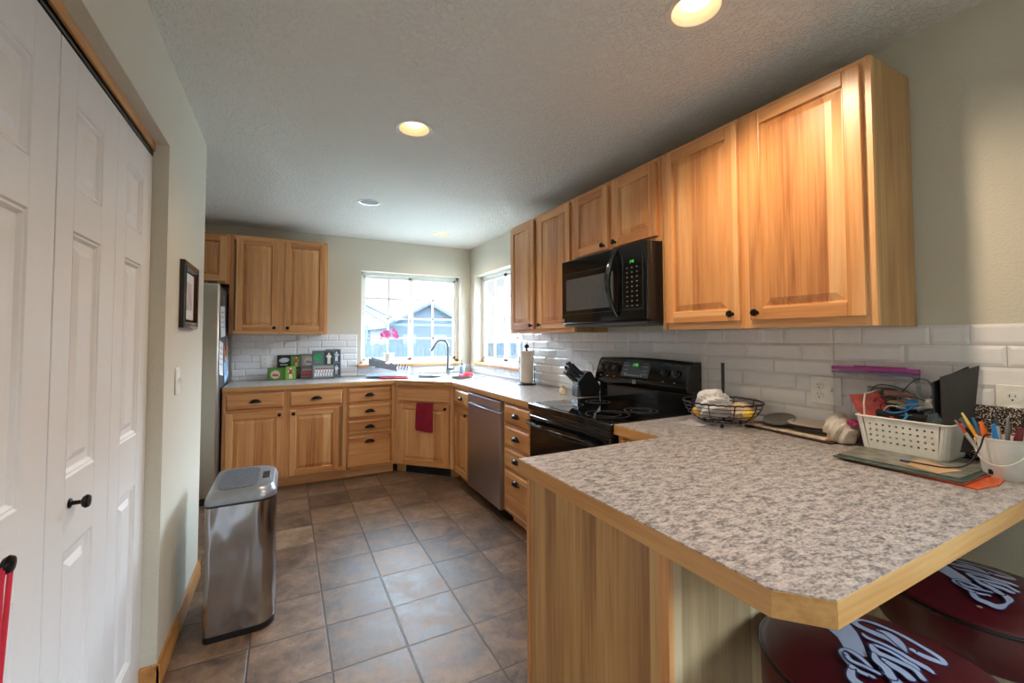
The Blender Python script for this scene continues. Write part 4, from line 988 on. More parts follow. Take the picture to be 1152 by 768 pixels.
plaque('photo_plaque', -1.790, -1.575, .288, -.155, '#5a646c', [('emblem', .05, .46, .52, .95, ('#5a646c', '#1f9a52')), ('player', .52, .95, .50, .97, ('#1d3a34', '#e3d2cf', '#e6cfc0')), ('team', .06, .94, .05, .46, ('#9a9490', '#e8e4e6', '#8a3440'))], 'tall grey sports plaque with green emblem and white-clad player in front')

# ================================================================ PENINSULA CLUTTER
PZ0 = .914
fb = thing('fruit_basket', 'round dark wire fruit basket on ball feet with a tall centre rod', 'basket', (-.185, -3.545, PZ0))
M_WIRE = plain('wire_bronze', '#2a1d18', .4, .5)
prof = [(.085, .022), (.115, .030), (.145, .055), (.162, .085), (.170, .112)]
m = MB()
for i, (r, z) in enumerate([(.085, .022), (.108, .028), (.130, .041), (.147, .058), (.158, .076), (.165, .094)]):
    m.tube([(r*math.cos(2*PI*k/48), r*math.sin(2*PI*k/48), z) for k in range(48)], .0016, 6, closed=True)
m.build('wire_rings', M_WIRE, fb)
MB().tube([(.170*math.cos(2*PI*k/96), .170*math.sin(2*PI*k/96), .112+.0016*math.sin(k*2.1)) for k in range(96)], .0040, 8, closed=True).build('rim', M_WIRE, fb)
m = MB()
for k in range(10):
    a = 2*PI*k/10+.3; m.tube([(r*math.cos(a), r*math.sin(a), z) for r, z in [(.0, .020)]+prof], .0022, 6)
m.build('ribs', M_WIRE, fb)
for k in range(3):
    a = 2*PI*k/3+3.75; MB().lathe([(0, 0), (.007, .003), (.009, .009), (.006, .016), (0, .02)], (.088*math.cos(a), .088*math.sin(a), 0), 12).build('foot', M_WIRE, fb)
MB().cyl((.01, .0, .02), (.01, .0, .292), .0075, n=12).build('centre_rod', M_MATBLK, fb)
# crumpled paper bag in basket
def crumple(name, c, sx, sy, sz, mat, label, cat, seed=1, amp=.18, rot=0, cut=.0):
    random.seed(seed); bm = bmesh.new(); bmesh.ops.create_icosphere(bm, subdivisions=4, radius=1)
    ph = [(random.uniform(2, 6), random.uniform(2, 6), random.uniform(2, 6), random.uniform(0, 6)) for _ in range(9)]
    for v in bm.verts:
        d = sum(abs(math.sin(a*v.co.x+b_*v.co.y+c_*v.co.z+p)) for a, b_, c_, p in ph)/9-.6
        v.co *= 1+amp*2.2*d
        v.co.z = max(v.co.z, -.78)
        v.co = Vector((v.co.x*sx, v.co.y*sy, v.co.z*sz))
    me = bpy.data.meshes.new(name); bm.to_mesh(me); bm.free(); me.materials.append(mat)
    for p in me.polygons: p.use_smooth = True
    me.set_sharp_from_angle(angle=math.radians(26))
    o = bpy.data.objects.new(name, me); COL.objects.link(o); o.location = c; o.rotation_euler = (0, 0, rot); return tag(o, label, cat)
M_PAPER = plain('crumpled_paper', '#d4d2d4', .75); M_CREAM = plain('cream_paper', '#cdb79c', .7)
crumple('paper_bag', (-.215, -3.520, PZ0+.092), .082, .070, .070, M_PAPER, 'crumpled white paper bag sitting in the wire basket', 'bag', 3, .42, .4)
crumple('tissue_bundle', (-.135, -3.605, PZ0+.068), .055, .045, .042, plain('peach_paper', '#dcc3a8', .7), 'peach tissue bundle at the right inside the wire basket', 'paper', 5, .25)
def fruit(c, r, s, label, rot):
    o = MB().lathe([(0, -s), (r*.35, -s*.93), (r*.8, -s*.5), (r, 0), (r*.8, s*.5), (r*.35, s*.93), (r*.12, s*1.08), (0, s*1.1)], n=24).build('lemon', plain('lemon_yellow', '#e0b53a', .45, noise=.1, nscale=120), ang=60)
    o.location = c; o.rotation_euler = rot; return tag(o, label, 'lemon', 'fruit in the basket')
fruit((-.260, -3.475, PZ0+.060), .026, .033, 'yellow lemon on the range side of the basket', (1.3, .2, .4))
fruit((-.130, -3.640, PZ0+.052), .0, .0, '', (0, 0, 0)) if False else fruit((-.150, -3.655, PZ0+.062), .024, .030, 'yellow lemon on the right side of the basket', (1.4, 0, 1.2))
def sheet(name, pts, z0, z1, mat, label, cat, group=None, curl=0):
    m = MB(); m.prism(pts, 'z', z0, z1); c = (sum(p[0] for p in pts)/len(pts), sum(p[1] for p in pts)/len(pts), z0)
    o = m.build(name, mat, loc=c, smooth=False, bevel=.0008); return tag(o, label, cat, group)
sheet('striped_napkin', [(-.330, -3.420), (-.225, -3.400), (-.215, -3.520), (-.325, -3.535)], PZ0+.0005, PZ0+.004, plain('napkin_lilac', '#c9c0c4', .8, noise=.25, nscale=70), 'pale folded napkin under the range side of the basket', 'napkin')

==

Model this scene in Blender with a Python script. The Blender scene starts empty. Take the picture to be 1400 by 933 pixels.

WORK TO BE COMPLETED: Write the lines again exactly, beginning at the line that has "The Blender Python" and stopping after the line that has "player in front')"; include no other lines.

TASK OUTPUT:
The Blender Python script for this scene continues. Write part 4, from line 988 on. More parts follow. Take the picture to be 1152 by 768 pixels.
plaque('photo_plaque', -1.790, -1.575, .288, -.155, '#5a646c', [('emblem', .05, .46, .52, .95, ('#5a646c', '#1f9a52')), ('player', .52, .95, .50, .97, ('#1d3a34', '#e3d2cf', '#e6cfc0')), ('team', .06, .94, .05, .46, ('#9a9490', '#e8e4e6', '#8a3440'))], 'tall grey sports plaque with green emblem and white-clad player in front')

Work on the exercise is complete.